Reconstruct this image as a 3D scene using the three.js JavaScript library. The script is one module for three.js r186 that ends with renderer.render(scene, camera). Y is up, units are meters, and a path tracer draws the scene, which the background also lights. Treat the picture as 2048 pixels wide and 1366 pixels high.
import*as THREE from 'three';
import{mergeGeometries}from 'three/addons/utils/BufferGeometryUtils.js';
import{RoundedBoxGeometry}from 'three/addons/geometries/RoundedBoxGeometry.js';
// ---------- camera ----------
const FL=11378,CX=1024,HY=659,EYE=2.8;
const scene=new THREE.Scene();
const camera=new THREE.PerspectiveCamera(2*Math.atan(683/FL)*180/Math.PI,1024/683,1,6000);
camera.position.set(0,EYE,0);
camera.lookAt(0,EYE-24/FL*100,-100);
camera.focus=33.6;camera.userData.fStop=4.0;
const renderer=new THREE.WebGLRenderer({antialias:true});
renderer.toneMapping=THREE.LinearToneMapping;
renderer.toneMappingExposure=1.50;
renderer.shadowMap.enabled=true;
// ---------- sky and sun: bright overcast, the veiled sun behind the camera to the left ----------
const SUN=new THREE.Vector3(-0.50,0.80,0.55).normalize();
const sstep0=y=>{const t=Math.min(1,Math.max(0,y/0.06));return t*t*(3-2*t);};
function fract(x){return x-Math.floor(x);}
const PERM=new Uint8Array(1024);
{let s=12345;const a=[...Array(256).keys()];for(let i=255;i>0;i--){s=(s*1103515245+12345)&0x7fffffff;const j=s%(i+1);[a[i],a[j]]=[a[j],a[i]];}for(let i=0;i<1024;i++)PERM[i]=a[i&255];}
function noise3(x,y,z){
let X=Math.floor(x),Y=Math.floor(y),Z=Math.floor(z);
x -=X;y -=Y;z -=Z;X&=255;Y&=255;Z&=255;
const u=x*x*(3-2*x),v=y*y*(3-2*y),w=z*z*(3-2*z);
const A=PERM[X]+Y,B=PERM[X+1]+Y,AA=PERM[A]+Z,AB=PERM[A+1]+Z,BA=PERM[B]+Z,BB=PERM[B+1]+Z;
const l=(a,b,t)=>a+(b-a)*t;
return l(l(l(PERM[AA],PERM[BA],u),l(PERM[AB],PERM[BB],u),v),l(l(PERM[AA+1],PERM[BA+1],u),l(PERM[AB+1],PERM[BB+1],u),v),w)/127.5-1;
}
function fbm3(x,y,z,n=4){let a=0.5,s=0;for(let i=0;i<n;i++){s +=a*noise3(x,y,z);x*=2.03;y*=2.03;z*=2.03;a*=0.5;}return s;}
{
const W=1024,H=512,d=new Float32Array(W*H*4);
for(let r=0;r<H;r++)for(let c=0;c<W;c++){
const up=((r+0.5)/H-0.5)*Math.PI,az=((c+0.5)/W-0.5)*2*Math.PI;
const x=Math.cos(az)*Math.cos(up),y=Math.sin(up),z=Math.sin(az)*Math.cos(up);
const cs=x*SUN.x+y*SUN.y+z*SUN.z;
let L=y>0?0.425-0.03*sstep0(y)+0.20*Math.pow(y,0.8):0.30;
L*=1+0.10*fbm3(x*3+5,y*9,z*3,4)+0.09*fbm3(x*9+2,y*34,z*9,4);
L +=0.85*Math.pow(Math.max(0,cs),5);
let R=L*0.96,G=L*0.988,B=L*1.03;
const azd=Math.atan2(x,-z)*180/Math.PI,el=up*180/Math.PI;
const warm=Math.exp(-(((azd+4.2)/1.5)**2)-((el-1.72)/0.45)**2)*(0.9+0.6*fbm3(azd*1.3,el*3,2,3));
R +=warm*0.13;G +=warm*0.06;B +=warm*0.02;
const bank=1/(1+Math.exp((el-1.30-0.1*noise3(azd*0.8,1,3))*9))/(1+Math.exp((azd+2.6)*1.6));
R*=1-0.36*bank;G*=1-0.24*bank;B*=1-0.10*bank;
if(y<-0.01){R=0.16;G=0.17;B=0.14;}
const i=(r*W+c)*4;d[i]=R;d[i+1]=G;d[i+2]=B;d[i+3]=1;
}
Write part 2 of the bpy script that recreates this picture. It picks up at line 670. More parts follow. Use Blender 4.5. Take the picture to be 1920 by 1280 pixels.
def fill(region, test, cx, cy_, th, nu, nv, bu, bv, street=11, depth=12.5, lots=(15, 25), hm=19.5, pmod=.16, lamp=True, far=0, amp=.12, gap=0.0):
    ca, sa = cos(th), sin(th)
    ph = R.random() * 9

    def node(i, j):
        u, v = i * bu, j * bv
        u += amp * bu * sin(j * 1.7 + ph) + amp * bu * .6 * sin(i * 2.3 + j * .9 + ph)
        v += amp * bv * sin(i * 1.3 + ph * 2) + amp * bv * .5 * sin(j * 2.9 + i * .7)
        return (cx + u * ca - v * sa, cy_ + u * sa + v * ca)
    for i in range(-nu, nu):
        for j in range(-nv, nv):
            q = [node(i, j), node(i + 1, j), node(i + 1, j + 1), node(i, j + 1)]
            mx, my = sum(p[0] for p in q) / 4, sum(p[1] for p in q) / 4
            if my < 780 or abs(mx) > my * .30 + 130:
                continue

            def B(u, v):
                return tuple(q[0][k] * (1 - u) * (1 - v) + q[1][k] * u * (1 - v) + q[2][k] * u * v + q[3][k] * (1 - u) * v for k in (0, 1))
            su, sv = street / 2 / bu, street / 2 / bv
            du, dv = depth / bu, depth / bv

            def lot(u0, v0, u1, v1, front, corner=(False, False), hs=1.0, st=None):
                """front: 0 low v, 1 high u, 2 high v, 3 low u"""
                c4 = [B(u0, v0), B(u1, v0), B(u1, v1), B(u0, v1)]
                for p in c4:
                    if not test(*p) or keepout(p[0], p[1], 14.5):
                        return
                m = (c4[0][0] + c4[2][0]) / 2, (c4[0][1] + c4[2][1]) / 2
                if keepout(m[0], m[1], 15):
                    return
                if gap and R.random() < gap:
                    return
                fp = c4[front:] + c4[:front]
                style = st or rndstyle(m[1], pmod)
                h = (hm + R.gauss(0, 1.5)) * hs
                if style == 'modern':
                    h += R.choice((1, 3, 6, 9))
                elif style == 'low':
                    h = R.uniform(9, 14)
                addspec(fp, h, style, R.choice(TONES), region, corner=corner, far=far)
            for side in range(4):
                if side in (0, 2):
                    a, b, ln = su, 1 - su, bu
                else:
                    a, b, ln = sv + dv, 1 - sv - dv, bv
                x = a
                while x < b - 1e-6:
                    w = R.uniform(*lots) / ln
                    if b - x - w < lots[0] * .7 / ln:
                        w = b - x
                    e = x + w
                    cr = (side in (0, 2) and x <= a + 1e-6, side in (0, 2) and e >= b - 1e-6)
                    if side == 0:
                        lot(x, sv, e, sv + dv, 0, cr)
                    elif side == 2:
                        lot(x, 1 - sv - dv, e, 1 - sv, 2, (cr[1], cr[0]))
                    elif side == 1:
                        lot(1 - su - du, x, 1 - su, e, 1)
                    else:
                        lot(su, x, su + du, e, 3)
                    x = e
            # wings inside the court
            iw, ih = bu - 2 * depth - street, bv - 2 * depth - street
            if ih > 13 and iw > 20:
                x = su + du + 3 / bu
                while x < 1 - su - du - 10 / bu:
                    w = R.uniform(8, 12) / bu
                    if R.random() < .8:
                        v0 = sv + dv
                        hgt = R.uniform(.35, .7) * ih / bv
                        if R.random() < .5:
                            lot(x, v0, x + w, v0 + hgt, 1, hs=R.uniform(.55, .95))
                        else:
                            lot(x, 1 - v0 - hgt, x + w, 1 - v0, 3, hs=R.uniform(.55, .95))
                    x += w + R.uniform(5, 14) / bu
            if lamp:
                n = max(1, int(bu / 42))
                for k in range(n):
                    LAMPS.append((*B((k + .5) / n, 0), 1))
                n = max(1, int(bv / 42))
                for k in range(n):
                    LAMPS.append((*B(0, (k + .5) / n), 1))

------

■ WORK REQUIRED ■
From the listing above, output exactly the run of lines that starts with the line containing "Write part 2" and ends with the line containing "ph = R.random() * 9".

■ THE COMPLETED TASK ■
Write part 2 of the bpy script that recreates this picture. It picks up at line 670. More parts follow. Use Blender 4.5. Take the picture to be 1920 by 1280 pixels.
def fill(region, test, cx, cy_, th, nu, nv, bu, bv, street=11, depth=12.5, lots=(15, 25), hm=19.5, pmod=.16, lamp=True, far=0, amp=.12, gap=0.0):
    ca, sa = cos(th), sin(th)
    ph = R.random() * 9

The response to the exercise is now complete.